High-throughput materials development for metal-cutting tools in advanced manufacturing

Principal investigator: Paul Salvador, Gregory Rohrer, Aharon Inspektor

University: Carnegie Mellon University

Industry partners: Kennametal, Inc.

A collaboration between Kennametal and Carnegie Mellon University (CMU) researchers is proposed to develop a high-throughput methodology to accelerate the discovery of processing routes for the fabrication of important coatings used to improve metal-cutting tools in advanced manufacturing. Corundum alpha-Al2O3 and cubic (AlxTi1-x)N, with ultrahigh Al contents near x=0.9, are among the most important coatings for the cutting tools industry, but neither can be commercially prepared on the majority of the cutting tools used in the market, so-called sharp-edged round tools like drills and endmills. This is because they are successfully formed only using high temperature processes that result in high tensile stresses, which sharp edge tools cannot support. Therefore, successful deposition of these two phases at lower temperatures with appropriate stress states for sharp edge tools will constitute major advance in cutting tool fabrication for advanced manufacturing, and will yield a competitive advantage for PA industry.

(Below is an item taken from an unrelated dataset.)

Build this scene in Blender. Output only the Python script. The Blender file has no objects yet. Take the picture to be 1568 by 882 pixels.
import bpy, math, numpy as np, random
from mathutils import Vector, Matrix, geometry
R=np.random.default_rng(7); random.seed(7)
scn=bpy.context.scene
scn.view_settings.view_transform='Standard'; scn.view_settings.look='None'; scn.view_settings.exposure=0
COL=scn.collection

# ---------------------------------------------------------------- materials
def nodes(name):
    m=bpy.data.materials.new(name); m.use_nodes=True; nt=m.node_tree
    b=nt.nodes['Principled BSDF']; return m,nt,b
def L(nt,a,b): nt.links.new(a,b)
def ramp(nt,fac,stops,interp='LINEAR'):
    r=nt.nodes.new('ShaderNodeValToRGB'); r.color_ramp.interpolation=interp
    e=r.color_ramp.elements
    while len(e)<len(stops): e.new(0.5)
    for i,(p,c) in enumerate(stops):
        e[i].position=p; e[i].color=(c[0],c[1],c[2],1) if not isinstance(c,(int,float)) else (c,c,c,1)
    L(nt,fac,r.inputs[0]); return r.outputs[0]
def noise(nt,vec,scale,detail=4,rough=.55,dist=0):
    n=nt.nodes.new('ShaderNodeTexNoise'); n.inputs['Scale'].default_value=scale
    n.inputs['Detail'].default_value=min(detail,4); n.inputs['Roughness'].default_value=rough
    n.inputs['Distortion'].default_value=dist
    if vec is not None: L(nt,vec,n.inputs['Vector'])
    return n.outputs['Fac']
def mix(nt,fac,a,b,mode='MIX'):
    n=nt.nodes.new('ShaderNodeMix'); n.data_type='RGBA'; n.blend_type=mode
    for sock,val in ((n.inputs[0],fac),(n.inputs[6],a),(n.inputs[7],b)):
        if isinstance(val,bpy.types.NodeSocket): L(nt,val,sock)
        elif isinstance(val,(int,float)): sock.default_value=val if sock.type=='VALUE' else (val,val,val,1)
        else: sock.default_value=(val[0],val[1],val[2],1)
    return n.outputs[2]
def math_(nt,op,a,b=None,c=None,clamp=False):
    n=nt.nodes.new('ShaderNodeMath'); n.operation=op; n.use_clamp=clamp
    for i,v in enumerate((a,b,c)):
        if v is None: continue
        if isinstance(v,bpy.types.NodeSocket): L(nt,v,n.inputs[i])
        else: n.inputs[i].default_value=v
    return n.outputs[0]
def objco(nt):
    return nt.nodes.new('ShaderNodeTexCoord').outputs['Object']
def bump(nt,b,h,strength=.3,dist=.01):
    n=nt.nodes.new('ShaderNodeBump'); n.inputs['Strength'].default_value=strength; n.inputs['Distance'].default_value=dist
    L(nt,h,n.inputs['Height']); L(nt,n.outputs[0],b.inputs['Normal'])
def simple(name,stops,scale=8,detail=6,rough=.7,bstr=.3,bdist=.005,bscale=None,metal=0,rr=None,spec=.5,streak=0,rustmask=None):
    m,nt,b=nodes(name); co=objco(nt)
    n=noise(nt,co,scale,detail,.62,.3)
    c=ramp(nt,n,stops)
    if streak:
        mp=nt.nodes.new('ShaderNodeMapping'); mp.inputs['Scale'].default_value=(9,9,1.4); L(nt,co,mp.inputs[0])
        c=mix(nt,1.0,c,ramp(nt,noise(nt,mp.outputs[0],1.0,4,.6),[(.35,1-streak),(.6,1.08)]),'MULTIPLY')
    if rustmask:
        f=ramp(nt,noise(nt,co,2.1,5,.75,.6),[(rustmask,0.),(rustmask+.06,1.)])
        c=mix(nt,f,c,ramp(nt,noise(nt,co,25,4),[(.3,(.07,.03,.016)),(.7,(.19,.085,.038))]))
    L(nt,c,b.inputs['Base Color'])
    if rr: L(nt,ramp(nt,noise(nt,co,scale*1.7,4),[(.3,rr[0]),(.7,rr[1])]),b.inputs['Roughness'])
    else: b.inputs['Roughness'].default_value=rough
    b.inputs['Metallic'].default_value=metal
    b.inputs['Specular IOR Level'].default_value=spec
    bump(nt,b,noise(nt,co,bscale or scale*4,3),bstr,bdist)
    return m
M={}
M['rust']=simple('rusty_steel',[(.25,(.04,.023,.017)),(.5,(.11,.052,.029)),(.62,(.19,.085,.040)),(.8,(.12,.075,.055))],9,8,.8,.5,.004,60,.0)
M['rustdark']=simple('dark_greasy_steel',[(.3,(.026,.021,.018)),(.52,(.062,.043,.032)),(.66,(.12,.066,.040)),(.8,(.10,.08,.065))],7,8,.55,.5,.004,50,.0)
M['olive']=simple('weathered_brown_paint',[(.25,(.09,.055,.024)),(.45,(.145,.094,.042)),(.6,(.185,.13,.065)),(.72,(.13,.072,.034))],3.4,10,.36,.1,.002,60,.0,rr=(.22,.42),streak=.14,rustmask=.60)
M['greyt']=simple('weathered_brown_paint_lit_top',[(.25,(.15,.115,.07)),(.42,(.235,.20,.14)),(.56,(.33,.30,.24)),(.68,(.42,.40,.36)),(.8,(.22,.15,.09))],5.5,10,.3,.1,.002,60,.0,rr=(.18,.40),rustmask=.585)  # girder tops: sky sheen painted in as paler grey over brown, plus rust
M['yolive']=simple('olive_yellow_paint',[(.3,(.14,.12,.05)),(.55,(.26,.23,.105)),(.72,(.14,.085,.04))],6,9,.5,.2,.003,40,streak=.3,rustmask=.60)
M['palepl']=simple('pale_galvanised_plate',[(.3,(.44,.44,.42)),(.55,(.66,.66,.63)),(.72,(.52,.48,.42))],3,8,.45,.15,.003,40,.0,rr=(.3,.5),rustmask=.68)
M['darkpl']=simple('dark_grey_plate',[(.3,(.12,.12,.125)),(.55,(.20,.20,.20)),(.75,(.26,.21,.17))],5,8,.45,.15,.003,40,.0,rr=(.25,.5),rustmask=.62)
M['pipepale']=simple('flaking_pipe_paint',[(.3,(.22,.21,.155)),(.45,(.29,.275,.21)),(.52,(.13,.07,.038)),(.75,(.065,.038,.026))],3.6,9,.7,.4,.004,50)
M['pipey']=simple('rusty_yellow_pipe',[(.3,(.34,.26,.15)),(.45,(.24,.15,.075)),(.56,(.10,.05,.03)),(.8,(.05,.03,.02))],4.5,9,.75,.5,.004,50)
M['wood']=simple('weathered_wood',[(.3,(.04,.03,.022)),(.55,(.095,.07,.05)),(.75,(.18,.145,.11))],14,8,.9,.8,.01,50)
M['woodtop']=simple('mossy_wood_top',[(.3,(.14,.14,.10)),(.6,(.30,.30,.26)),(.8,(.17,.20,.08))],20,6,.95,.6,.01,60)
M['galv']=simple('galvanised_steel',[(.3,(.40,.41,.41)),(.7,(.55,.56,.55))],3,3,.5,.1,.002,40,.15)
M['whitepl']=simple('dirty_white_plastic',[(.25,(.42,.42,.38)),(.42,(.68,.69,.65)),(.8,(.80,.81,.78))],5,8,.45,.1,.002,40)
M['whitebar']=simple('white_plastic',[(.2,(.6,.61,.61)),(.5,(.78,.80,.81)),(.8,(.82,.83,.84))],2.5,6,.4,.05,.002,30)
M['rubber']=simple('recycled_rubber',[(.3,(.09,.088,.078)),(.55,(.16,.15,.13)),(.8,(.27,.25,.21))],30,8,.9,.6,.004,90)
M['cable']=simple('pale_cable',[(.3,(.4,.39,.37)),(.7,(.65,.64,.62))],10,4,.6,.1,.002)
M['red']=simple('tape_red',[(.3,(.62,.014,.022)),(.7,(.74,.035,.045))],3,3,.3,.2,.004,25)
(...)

We propose to develop a method that can identify buffer layers that epitaxially stabilize the targeted crystalline phases at low-temperatures using commercial deposition methods. We propose to apply and develop a high-throughput analysis method to accelerate the identification of appropriate buffers to support growth of the targeted phases. CMU researchers have already developed such a methodology called combinatorial substrate epitaxy (CSE), wherein the local epitaxial growth on a large number of micro-crystalline substrates can be investigated using standard electron back-scatter diffraction (EBSD). Commercial coatings often have columnar grains that are only a few hundreds of nanometers wide, and standard EBSD cannot be used. Together, CMU and Kennametal researchers will use traditional micro-scale CSE to screen specific buffer layer possibilities and will develop a novel nano-scale CSE method, using transmission EBSD (called TKD) with nano-scale resolution appropriate for characterizing nano-scale grains, for identifying buffer layer / coating phase relationships in commercial coatings.